Un attacco ransomware con doppia richiesta di riscatto ha spinto l'Università dello Utah a sborsare quasi mezzo milione di dollari agli attaccanti per proteggere informazioni sensibili.
Nel mese di luglio il College of Social and Behavioral Science (CSBS) dell'Università dello Utah è caduto vittima di un attacco ransomware. Ha pagato ai cyber criminali oltre 457.000 dollari. Parte del riscatto è stata coperta dall'assicurazione informatica.
La cifra non è astronomica come quella
sborsata dall'Università della California per un episodio analogo, ma è comunque rilevante. E conferma l'esigenza sempre più inderogabile per gli atenei e in generale il settore dell'education di
proteggere adeguatamente le proprie infrastrutture dagli attacchi informatici.
Non ci sono informazioni ufficiali sul tipo di ransomware usato per l'attacco. Tuttavia, l'ateneo ha confermato l'accaduto e il fatto che l'infezione ha colpito solo una minima dei dati memorizzati sui suoi server. Si tratta in particolare delle informazioni relative a dipendenti e studenti. Informazioni che peraltro è stato possibile ripristinare sfruttando i
backup funzionanti di cui l'università disponeva.
Allora perché pagare? Perché i cyber criminali a quanto pare hanno applicato un
doppio riscatto: uno per fornire la chiave di cifratura dei dati (che ovviamente non era necessaria in questo caso), l'altra
per non diffondere pubblicamente le informazioni sul web.
È questo indizio che restringe la rosa dei possibili gruppi dietro all'attacco. Il doppio riscatto è stato ideato per la prima volta dal
gruppo Maze, come rimedio per guadagnare comunque, anche in presenza di eventuali backup. È risaputo però che i gruppi che vantano di essere dietro a Maze sono almeno tre, tutti di lingua russa. Con il tempo questa idea ha avuto
più di un'imitazione, quindi è impossibile determinare con certezza chi è dietro all'attacco.
Nel caso dell'Università dello Utah ha giocato un ruolo importante nel prendere decisioni anche la presenza di un'
assicurazione informatica: un investimento che sempre più aziende stanno valutando per contenere i danni di eventuali attacchi. Come sottolineano molti
esperti di cyber security, infatti, la domanda oggi non è più se si verificherà un attacco, ma quando. In quest'ottica disporre di un'assicurazione può abbassare notevolmente i costi e fare la differenza per una ripresa del lavoro economicamente sostenibile.
Nella
nota ufficiale diffusa dall'ateneo si legge che "

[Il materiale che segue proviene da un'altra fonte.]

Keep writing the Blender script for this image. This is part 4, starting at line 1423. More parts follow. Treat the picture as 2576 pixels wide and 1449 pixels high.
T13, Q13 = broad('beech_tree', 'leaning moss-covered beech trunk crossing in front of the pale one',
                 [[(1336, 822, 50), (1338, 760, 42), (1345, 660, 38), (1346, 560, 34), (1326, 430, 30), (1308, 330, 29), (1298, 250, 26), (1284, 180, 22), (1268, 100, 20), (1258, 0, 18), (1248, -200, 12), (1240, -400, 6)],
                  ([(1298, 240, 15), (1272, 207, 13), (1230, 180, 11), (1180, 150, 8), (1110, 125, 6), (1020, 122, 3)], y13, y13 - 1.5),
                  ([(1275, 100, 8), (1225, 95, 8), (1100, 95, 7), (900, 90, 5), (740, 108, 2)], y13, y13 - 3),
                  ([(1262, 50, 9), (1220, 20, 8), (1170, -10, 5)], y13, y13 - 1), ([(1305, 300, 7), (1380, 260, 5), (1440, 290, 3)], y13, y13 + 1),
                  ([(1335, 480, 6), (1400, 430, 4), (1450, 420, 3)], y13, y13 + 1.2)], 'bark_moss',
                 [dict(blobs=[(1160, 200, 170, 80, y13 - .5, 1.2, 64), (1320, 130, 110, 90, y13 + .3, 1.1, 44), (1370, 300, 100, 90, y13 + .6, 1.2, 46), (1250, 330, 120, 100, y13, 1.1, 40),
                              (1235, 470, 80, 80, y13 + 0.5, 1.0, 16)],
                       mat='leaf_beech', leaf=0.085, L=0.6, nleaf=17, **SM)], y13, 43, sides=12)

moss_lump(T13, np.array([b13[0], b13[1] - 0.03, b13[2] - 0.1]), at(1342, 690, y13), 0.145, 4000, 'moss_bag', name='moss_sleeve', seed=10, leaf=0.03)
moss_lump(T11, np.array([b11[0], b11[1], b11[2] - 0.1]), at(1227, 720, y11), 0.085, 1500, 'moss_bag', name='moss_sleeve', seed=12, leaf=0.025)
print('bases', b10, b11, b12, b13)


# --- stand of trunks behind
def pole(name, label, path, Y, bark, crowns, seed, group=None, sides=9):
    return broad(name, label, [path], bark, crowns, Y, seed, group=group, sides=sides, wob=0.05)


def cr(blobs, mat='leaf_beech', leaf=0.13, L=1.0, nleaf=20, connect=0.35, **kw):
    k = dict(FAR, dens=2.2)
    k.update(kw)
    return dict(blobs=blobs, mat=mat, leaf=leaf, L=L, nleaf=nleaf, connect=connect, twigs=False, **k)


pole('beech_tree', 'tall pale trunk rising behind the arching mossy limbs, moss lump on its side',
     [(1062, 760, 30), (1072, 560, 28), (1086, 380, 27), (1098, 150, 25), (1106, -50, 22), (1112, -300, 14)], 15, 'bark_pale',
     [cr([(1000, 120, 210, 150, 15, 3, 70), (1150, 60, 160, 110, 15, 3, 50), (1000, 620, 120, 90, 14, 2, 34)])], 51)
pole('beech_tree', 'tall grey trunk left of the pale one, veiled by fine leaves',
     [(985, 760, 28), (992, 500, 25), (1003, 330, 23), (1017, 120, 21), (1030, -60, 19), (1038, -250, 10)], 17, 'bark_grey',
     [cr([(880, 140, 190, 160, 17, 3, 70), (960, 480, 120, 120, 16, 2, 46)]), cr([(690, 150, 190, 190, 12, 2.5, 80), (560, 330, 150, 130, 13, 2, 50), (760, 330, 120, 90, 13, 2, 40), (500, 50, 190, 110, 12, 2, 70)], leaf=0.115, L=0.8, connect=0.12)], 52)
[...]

dopo un'attenta valutazione, l'università ha deciso di concerto con il suo fornitore di assicurazione informatica di pagare gli attaccanti […] per assicurarsi che le informazioni rubate non venissero pubblicate su Internet".
"
I server del CSBS – prosegue la nota -
sono stati immediatamente isolati dal resto dell'infrastruttura e da Internet. L'università ha denunciato quanto accaduto alle forze dell'ordine, e ha iniziato a indagare coinvolgendo un consulente esterno con esperienza nella gestione di questo tipo di situazioni ".
Password e sistemi di prevenzione
L'università ha esortato studenti e dipendenti a
cambiare le proprie password, scegliendo
chiavi complesse, che dovranno essere cambiate regolarmente per ostacolare quanto più possibile il lavoro dei cyber criminali.
Sottolinea inoltre di avere fatto in passato investimenti sostanziali in tecnologia per monitorare e proteggere la comunità universitaria contro gli attacchi, compresi quelli ransomware. Le reti e l'infrastruttura IT vengono monitorati 24 ore al giorno e l'ambiente IT è continuamente controllato per identificare eventuali vulnerabilità.
La struttura però, per stessa ammissione dei gestori, ha ancora delle vulnerabilità, dovute alla
natura decentralizzata dell'ateneo e alle complesse esigenze di calcolo. A seguito dell'attacco verranno adottati ulteriori provvedimenti, fra cui il trasferimento di tutti i sistemi universitari in un ambiente centralizzato più sicuro e protetto.